Johnson lost in the semifinals to now two-time champion Maddie Kubicki of Park Hill South in the first period. Johnson, a sophomore, closed with a 3-2 decision over Lathrop’s Josie Wright, a state runner-up last year, in the third-place match.
Ali Haiser (159) entered with a 40-0 record but the sophomore ran into Lafayette Wildwood’s Josette Partney in the semifinals and lost by a 14-11 decision – losing on a near fall at the buzzer after leading 11-9 with 10 seconds to go.
Partney, 36-0, would then win the state championship match after finishing third at 187 in 2020 and second at 167 in 2019 – losing the match that would’ve led to a tie with Lebanon for the state title.

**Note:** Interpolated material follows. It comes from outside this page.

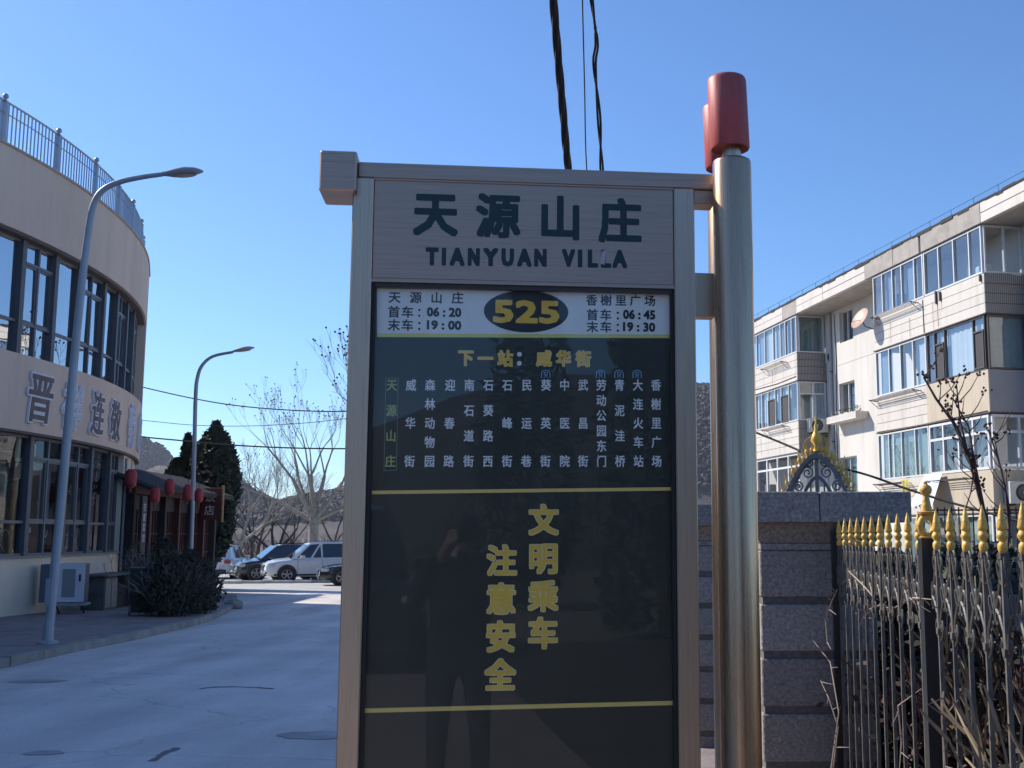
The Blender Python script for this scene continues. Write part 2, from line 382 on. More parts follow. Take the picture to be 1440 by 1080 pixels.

In the third-place match, Haiser lost by pin to Kirkwood’s Emma Schreiber, who took third last year as well.
Freshman Mariyah Brumley ended up taking third at 235, while junior Quincey Glendenning took sixth at 132.
Brumley (36-4) lost to eventual state champion Lexi Cole of Kearney in the quarterfinals but then won her last three to take fifth. Brumley pinned Camdenton’s Clara Rathmann in the second meeting of the year in the consolation semifinals and then needed 33 seconds to dispatch Francis Howell Central’s Kennedy Eggering in the fifth-place match.
Two of Brumley’s four losses came against state champions – falling to Springfield Central’s Catherine Dutton earlier this year while wrestling at 195.
Glendenning, a state champion in 2019, earned another state medal by finishing sixth.
She lost in the quarterfinals but rattled off two straight wins to secure a medal. In the fifth-place match the junior lost to Columbia Rock Bridge’s Anna Stephens – a returning state medalist – by a 7-6 decision.
“We pushed each other hard this year and kind of had to rebound after last year, we had to win it again,” Haiser said. “It is pretty cool we were able to do it. We had a big upset last year at state and we were kind of set on winning.”